JAMMY AND THE HITMAN:
What Next for Indian Cricket?
Amidst all the Twitter wars between fans of Messrs. Sourav Ganguly and Virat Kohli, it has quietly gone unnoticed that Indian cricket is in the midst of an expansive overhaul. With the T20 and ODI World Cups just around the corner, what is the buildup leading to? 2011? Or 2007?

The shadowy minefield of Indian cricket is so covert, it is overt, and it has reared its head in all its ugly glory once again. In the brash spat between the brash Virat Kohli and the brash Sourav Ganguly, no one knows who is right (if there is even a wholly correct account at all). The great tragedy, though, is that both the disagreements between captain and board, as well as the succession plan for the captain, have been mismanaged spectacularly.
An ideal world hinges on stability – Virat Kohli staying on as Captain across all formats while a younger, calmer K.L. Rahul would be groomed, first as Vice Captain, and then bled in slowly through captaincy in T20s, ODIs and, finally, the Test squad. This, in a roundabout manner, is what Kohli himself had envisaged when stepping down as T20 captain – he would make way for the next generation while providing the experience of the older one, much like Dhoni did previously.
Not that the Kohli-Shastri years were perfect by any stretch. The test successes has rightfully won global plaudits; the ICC tournament failures are glaring. But it is in the minute management decisions that the fallout has found its fuel – the mistreatment of Kuldeep Yadav, the culling of (the admittedly arrogant but brilliant) Ashwin, the inexplicable skewering of balance in the team, the over-reliance on certain players picked on name rather than form.

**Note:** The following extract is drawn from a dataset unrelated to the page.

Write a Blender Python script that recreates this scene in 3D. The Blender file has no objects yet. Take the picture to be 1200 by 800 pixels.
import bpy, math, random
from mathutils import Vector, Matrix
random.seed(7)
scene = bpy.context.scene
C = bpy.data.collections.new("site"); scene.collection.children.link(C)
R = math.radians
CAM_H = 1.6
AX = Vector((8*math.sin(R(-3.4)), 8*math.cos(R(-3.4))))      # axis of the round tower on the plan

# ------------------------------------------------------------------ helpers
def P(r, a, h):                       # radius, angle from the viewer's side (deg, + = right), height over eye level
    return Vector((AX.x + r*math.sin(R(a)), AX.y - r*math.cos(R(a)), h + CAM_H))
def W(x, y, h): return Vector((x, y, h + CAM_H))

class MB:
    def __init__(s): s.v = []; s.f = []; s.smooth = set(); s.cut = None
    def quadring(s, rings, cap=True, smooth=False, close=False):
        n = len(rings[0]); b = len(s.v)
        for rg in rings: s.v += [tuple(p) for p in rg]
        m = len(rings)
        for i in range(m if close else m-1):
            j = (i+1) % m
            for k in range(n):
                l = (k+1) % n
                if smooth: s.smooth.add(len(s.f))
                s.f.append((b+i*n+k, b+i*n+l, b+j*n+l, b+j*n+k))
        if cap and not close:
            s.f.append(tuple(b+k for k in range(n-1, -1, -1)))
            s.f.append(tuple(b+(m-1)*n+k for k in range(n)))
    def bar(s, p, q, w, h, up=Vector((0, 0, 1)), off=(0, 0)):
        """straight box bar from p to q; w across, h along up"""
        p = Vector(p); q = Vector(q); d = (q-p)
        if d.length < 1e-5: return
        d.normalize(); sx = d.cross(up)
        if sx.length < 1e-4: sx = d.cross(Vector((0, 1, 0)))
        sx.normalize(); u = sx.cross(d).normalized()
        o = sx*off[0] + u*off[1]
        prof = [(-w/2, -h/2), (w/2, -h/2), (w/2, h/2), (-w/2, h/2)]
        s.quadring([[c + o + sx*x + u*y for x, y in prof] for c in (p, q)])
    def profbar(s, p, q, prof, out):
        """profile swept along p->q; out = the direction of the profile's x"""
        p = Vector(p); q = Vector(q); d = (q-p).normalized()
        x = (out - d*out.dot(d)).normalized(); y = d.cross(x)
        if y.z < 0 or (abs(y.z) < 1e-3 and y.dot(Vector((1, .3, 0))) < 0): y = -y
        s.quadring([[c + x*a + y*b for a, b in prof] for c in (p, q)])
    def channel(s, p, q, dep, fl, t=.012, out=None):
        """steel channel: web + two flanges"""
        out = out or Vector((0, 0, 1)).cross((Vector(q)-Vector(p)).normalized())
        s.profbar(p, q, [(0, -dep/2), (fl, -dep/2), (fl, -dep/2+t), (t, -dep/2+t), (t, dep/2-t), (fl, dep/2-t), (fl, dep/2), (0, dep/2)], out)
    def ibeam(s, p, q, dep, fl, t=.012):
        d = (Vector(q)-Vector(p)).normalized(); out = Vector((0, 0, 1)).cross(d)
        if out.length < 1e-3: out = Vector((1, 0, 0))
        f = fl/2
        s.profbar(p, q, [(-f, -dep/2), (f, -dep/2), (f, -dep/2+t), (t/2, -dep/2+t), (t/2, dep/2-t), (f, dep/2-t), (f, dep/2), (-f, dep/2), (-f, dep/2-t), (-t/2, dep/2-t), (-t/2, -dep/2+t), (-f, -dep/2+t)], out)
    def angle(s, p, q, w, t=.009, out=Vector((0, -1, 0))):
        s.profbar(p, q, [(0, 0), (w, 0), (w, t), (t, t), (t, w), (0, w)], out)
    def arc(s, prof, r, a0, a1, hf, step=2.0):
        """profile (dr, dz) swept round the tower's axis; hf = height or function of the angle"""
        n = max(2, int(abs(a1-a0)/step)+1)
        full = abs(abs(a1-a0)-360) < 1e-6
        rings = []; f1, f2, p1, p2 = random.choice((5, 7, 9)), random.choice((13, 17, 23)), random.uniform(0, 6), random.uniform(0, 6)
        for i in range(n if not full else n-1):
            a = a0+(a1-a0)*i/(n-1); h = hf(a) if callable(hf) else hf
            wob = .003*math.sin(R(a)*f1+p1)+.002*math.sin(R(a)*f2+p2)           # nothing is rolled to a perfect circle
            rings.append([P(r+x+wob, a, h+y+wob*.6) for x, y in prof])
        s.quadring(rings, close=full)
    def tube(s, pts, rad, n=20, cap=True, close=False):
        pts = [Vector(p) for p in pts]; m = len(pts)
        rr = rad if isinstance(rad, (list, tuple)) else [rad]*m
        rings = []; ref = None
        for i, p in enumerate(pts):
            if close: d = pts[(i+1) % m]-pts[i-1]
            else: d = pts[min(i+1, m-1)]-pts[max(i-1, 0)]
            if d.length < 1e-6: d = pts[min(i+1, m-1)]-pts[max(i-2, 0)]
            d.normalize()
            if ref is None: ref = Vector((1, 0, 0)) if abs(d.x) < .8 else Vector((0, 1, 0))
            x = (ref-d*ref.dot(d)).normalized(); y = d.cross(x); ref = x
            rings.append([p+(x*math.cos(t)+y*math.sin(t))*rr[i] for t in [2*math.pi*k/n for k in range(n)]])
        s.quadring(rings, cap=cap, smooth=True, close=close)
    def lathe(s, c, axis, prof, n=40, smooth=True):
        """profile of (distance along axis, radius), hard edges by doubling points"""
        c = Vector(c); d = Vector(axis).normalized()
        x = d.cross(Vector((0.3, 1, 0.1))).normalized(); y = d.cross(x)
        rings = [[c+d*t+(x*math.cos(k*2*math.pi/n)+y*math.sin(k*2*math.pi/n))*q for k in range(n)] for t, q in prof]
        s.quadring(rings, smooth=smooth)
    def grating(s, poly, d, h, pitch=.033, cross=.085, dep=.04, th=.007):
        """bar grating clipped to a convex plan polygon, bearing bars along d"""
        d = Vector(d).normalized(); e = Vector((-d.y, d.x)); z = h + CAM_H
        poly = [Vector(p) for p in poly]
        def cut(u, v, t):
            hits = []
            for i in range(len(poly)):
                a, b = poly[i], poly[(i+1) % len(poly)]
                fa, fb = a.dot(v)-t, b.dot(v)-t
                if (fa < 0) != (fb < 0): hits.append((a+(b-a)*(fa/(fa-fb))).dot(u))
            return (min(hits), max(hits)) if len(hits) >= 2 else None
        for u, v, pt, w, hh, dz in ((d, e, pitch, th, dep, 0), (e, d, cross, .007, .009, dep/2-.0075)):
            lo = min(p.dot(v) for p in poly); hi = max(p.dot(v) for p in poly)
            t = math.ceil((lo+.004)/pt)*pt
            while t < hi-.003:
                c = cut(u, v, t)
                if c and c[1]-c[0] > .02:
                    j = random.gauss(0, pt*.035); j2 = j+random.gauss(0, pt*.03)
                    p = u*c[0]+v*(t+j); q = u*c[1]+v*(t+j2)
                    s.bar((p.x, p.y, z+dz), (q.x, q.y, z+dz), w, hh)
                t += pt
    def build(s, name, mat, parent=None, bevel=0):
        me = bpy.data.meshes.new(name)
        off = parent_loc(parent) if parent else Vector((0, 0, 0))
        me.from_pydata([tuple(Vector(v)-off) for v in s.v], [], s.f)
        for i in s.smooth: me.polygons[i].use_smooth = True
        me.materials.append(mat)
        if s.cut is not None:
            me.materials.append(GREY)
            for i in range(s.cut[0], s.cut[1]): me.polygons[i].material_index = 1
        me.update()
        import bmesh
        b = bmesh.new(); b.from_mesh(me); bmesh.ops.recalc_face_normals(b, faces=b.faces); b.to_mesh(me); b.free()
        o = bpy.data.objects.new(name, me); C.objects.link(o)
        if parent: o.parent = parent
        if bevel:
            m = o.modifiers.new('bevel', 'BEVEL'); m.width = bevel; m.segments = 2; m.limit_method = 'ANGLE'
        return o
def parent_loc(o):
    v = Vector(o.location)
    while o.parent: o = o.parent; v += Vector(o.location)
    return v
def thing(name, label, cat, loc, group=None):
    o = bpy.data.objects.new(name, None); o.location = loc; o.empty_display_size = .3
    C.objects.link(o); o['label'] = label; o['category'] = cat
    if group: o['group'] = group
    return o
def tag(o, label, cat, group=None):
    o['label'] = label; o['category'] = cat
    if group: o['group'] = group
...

But the Rohit Sharma era is a non-sequitur. An older captain than the one just gone, and whose CV consists mainly of IPL success, reeks of instant gratification. True foresight, true aptitude in a planning role, demands staying resolute in the willowing, wuthering winds of public opinion and pressure. There is a very real danger that, regardless of Indian success in ICC tournaments in 2022 and 2023, the team will be woefully underprepared to confront the big bad world after Virat Kohli and Rohit Sharma have gone. Compound this with Rahane’s removal as Vice-Captain in the place of Sharma, rather than Rahul, and India is teetering on the brink of a 2007-style collapse. That Kohli was (allegedly) notified of his (ODI) sacking a mere 90 minutes before the public, attributed of course to the inherently nonsensical “one white-ball captain” ideal – nonsensical because of the disparity in the ODI and T20 team makeups for India; this probably works well for England or Australia – speaks to the game of thrones the BCCI is (once again) afflicted by.

The saving grace in all this is a certain Mr. Rahul Dravid. It is in his nurturing of youth and impeccably non-abrasive man management skills that the success of the next few years will depend – concurrent short-term and long-term planning. Mr. Peter O’Toole had the insight – “Everyone praises Sachin Tendulkar. He may be a genius in his own right but in my book, Rahul Dravid is the artist. Dravid’s defence tactics, his strokes, his cuts, his grace are truly amazing. I’d like to meet the chap sometime and take my hat off to him.” Indian cricket, at its hedonistic best, has always married style with swagger, elegance with fortitude, tactics with instinct. It is fervently hoped that the South Africa series ignites a period of quiet consistency – both on the pitch and off it. For all artistry is birthed from quiet consistency.